Fidesz is not formally allied with Jobbik and has condemned anti-Semitism.

But a defense of Hungarian national honor is one of Fidesz’s platforms. Many Hungarian Jews, who traditionally have gravitated toward leftist-liberal parties, are deeply troubled by appeals to nationalism, even by mainstream parties.

And there is a perception among Fidesz opponents that some of its members may be sympathetic to Jobbik’s more extreme stance. This month, for example, the Israeli ambassador to Hungary canceled an official visit to the town of Eger after an audio recording came to light in which a Fidesz town councilor slammed a prominent actor as a “filthy Jew” with leftist-liberal sympathies.

“Intolerance is growing, radical narratives and voices are powerful, and many people feel that the risk of a greater conflict is real,” said Cernov.

The country, he said, faces a "moral crisis" along with its other woes.

“There are no real credible voices and opinion-influencing figures,” he said. “No role models and no people who can set positive reference points.

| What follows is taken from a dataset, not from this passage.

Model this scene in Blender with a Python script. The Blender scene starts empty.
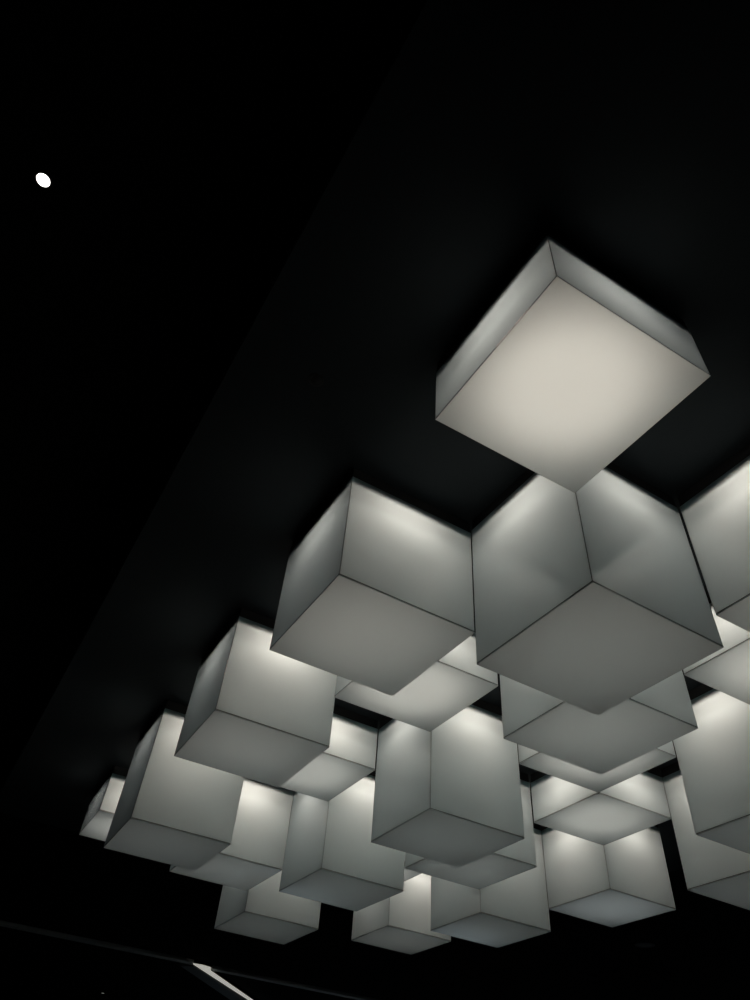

The lack of a minimum platform of common understanding among all democratic parties and civil groups is the real weakness of the Hungarian society."

In a recent incident, addressing Parliament just before Passover, a Jobbik lawmaker went so far as to advance the blood libel -- the accusation that Jews kill Christian children and use their blood for ritual purposes.

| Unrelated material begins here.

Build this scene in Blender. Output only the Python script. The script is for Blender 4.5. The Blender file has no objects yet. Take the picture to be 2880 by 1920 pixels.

And in a February interview with the London Jewish Chronicle, Jobbik foreign affairs spokesman Marton Gyongyosi called Israel a "Nazi system based on racial hatred,” accused Jews of “colonizing” Hungary and stressed Jobbik’s support of Iran.

These developments have ratcheted up the anxiety level for Hungary’s 100,000 Jews, the largest Jewish community in central Europe.

“The gravity of the situation is unprecedented in the past two decades of Hungarian democracy,” Rabbi Shlomo Koves told The Associatied Press. “Although the safety and well-being of Hungarian Jews in their daily life is not physically in danger -- or no worse than in any other European country -- anti-Semitic public speech has escalated to a point which cannot be ignored by a single decent person.”

Rabbi Andrew Baker, the representative on anti-Semitism to the Organization for Security and Cooperation in Europe, said it is not simple to gauge the extent and impact of anti-Semitism in Hungary.

“There are real problems and a high degree of uncertainty,” he told JTA after a fact-finding mission to Hungary in April. But, he added, “It is not easy to separate the anxiety that Jews feel together with many other left-of-center Hungarians at current political developments and unease at what are more directly anti-Semitic rumblings.”

Members of the Jewish community said anti-Semitism was widely expressed verbally but there have been few episodes of physical violence.

“Many people are afraid,” said Andras Heisler, a former president of the Federation of Jewish Communities. “But in normal daily life there is not any danger.”

Indeed, unlike in many Western countries, little security is evident at most of Budapest’s 20 or so active synagogues, prayer houses and other Jewish sites.

And Jewish life is lived openly. Budapest may be one of the only capitals where a program linked to this year’s March of the Living was publicized on an advertisement that covered the entire side of a downtown building.

Still, a report released before Passover by the Anti-Defamation League added fuel to alarmist fires.

Based on a telephone survey in which callers asked 500 people in 10 countries four questions regarding anti-Semitic stereotypes, the ADL found that 63 percent of Hungarians held anti-Semitic attitudes.

The report grabbed headlines. But sociologist Andras Kovacs, Hungary’s foremost researcher on anti-Semitism, slammed the report for employing what he called a faulty methodology that favored responses from hard-core anti-Semites, giving a skewed result that fed alarmism.

According to his research, he said, the proportion of anti-Semites in Hungary is 20 to 25 percent.

Cernov called the ADL report “superficial” and “even irresponsible.”

It could, he said, have a negative impact on organizations like Haver that were trying to carry out serious social action and other educational work to combat prejudice and counter extremist trends.